Touch and temporal behavior of grand piano actions.

This study investigated the temporal behavior of grand piano actions from different manufacturers under different touch conditions and dynamic levels. An experimental setup consisting of accelerometers and a calibrated microphone was used to capture key and hammer movements, as well as the sound signal. Five selected keys were played by pianists with two types of touch ("pressed touch" versus "struck touch") over the entire dynamic range. Discrete measurements were extracted from the accelerometer data for each of the over 2300 recorded tones (e.g., finger-key, hammer-string, and key bottom contact times, maximum hammer velocity). Travel times of the hammer (from finger-key to hammer-string) as a function of maximum hammer velocity varied clearly between the two types of touch, but only slightly between pianos. A travel time approximation used in earlier work [Goebl W., (2001). J. Acoust. Soc. Am. 110, 563-572] derived from a computer-controlled piano was verified. Constant temporal behavior over type of touch and low compression properties of the parts of the action (reflected in key bottom contact times) were hypothesized to be indicators for instrumental quality.
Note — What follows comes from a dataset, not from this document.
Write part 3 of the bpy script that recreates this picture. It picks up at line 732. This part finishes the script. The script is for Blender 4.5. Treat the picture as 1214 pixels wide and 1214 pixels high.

Measurement and reproduction accuracy of computer-controlled grand pianos.

The recording and reproducing capabilities of a Yamaha Disklavier grand piano and a Bösendorfer SE290 computer-controlled grand piano were tested, with the goal of examining their reliability for performance research. An experimental setup consisting of accelerometers and a calibrated microphone was used to capture key and hammer movements, as well as the acoustic signal. Five selected keys were played by pianists with two types of touch ("staccato" and "legato"). Timing and dynamic differences between the original performance, the corresponding MIDI file recorded by the computer-controlled pianos, and its reproduction were analyzed. The two devices performed quite differently with respect to timing and dynamic accuracy. The Disklavier's onset capturing was slightly more precise (+/- 10 ms) than its reproduction (-20 to +30 ms); the Bösendorfer performed generally better, but its timing accuracy was slightly less precise for recording (-10 to 3 ms) than for reproduction (+/- 2 ms). Both devices exhibited a systematic (linear) error in recording over time. In the dynamic dimension, the Bösendorfer showed higher consistency over the whole dynamic range, while the Disklavier performed well only in a wide middle range. Neither device was able to capture or reproduce different types of touch.